Nenhum falou de fundos multimercados que aplicam parte do patrimônio no
exterior, uma categoria que está rendendo bem, ou de ações. Um gerente
deu uma dica bizarra: aplicar tudo, os 300 000 reais, numa letra
imobiliária que vence em dois anos e paga 88% do juro de mercado (CDI), o
equivalente hoje a 6,4%.
Fazer isso é aproveitar mal esse dinheiro. Para quem está disposto a
deixar o dinheiro aplicado por cinco anos, há outras opções na renda
fixa que pagam muito mais.
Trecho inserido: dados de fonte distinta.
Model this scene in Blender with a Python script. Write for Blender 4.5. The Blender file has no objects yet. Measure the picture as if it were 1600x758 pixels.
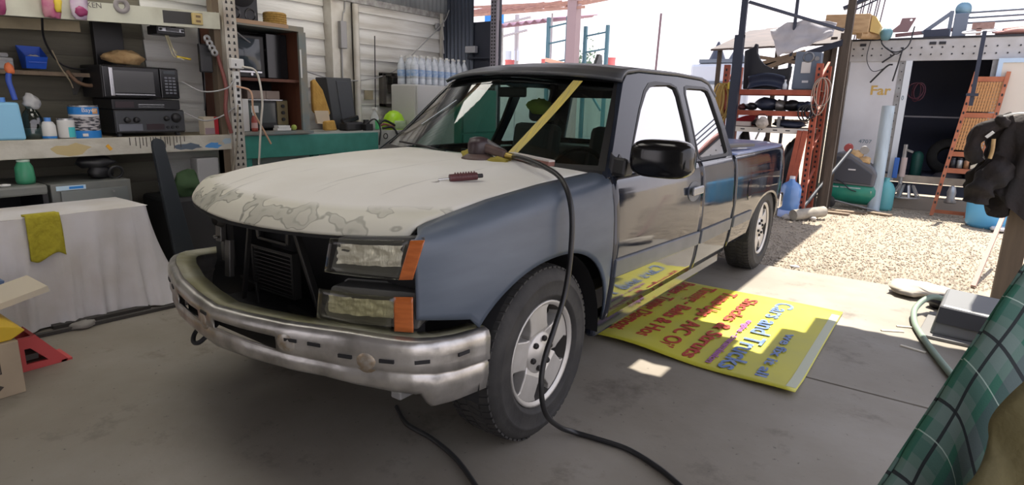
import bpy, bmesh, math, random
from mathutils import Vector, Matrix, noise
from mathutils.geometry import tessellate_polygon
S = bpy.context.scene
C = S.collection
V = Vector
PI = math.pi
rnd = random.Random(7)

# ------------------------------------------------------------------ camera
cam_d = bpy.data.cameras.new('camera'); cam = bpy.data.objects.new('camera', cam_d); C.objects.link(cam)
CF, CX, CY, CZ, YAW, PIT, ROL = 942.376, 2.23735, -1.12602, 1.42625, -0.621137, 0.22777, 0.026205
fw = V((math.sin(YAW)*math.cos(PIT), math.cos(YAW)*math.cos(PIT), -math.sin(PIT)))
rt = V((math.cos(YAW), -math.sin(YAW), 0)); up = rt.cross(fw)
r2 = rt*math.cos(ROL)+up*math.sin(ROL); u2 = up*math.cos(ROL)-rt*math.sin(ROL)
cam.matrix_world = Matrix(((r2.x,u2.x,-fw.x,CX),(r2.y,u2.y,-fw.y,CY),(r2.z,u2.z,-fw.z,CZ),(0,0,0,1)))
cam_d.sensor_width = 36; cam_d.lens = CF/1600*36; cam_d.clip_start = .05; cam_d.clip_end = 400
S.camera = cam
# ------------------------------------------------------------------ sky, sun, exposure
w = bpy.data.worlds.new('sky'); S.world = w; w.use_nodes = True
nt = w.node_tree; bg = nt.nodes['Background']
tc = nt.nodes.new('ShaderNodeTexCoord'); sx = nt.nodes.new('ShaderNodeSeparateXYZ'); rp = nt.nodes.new('ShaderNodeValToRGB')
nt.links.new(tc.outputs['Generated'], sx.inputs[0]); nt.links.new(sx.outputs['Z'], rp.inputs[0]); nt.links.new(rp.outputs[0], bg.inputs[0])
rp.color_ramp.elements[0].color = (1.0, .93, .97, 1); rp.color_ramp.elements[0].position = 0
rp.color_ramp.elements[1].color = (.74, .80, 1.0, 1); rp.color_ramp.elements[1].position = .8
bg.inputs[1].default_value = 1.5
sun_d = bpy.data.lights.new('sun', 'SUN'); sun = bpy.data.objects.new('sun', sun_d); C.objects.link(sun)
sun_d.energy = 10.0; sun_d.color = (1, .93, .82); sun_d.angle = .009
SUN_DIR = V((.06, .40, 1.0)).normalized()      # towards the sun
sun.rotation_euler = SUN_DIR.to_track_quat('Z', 'Y').to_euler(); sun.location = (0, 10, 20)
S.view_settings.view_transform = 'Standard'; S.view_settings.look = 'None'
S.view_settings.gamma = 1; S.view_settings.use_curve_mapping = False
S.view_settings.exposure = 0.3

# ------------------------------------------------------------------ materials
MATS = {}
def mat(name, col, rough=.6, metal=0, col2=None, scale=6, amt=.5, bump=0, bscale=40, spec=None, coat=0, emit=0, ior=None, stretch=None, detail=6, sharp=.18):
    if name in MATS: return MATS[name]
    m = bpy.data.materials.new(name); m.use_nodes = True; t = m.node_tree; b = t.nodes['Principled BSDF']
    b.inputs['Base Color'].default_value = (*col, 1); b.inputs['Roughness'].default_value = rough; b.inputs['Metallic'].default_value = metal
    if spec is not None: b.inputs['Specular IOR Level'].default_value = spec
    if ior: b.inputs['IOR'].default_value = ior
    if coat: b.inputs['Coat Weight'].default_value = coat; b.inputs['Coat Roughness'].default_value = .03
    if emit: b.inputs['Emission Color'].default_value = (*col, 1); b.inputs['Emission Strength'].default_value = emit
    tc = None
    if col2 or bump:
        tc = t.nodes.new('ShaderNodeTexCoord'); mp = t.nodes.new('ShaderNodeMapping')
        t.links.new(tc.outputs['Object'], mp.inputs[0])
        if stretch: mp.inputs['Scale'].default_value = stretch
    if col2:
        n = t.nodes.new('ShaderNodeTexNoise'); n.inputs['Scale'].default_value = scale; n.inputs['Detail'].default_value = detail
        t.links.new(mp.outputs[0], n.inputs['Vector'])
        r = t.nodes.new('ShaderNodeValToRGB'); c = 1-amt
        r.color_ramp.elements[0].position = max(0, c-sharp); r.color_ramp.elements[1].position = min(1, c+sharp)
        r.color_ramp.elements[0].color = (*col, 1); r.color_ramp.elements[1].color = (*col2, 1)
        t.links.new(n.outputs['Fac'], r.inputs[0]); t.links.new(r.outputs[0], b.inputs['Base Color'])
    if bump:
        n2 = t.nodes.new('ShaderNodeTexNoise'); n2.inputs['Scale'].default_value = bscale; n2.inputs['Detail'].default_value = 4
        t.links.new(mp.outputs[0], n2.inputs['Vector'])
        bp = t.nodes.new('ShaderNodeBump'); bp.inputs['Strength'].default_value = bump; bp.inputs['Distance'].default_value = .02
        t.links.new(n2.outputs['Fac'], bp.inputs['Height']); t.links.new(bp.outputs[0], b.inputs['Normal'])
    MATS[name] = m; return m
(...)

É o caso de um papel imobiliário lastreado no
aluguel de um estaleiro da Petrobras, que rende 6,75% ao ano mais a
inflação (em torno de 13% hoje).
O interessante é que, procurados oficialmente pela reportagem, os
bancos tinham opiniões diferentes. Recomendaram investir em fundos DI,
multimercados e de ações — e deixar só pequena parte em planos de
previdência. Difícil é entender por que os gerentes não estão dando
conselhos semelhantes.
O que fazer? Não há saída a não ser pesquisar. Assessorias financeiras
especializadas, como Apogeo, Claritas, Taler e XP, prometem fazer a
pesquisa para os clientes, enviando e-mails ou telefonando a cada
“oportunidade” que surge, como CDBs de bancos médios ou títulos de renda fixa. Mas é claro que os consultores não são à prova de fogo.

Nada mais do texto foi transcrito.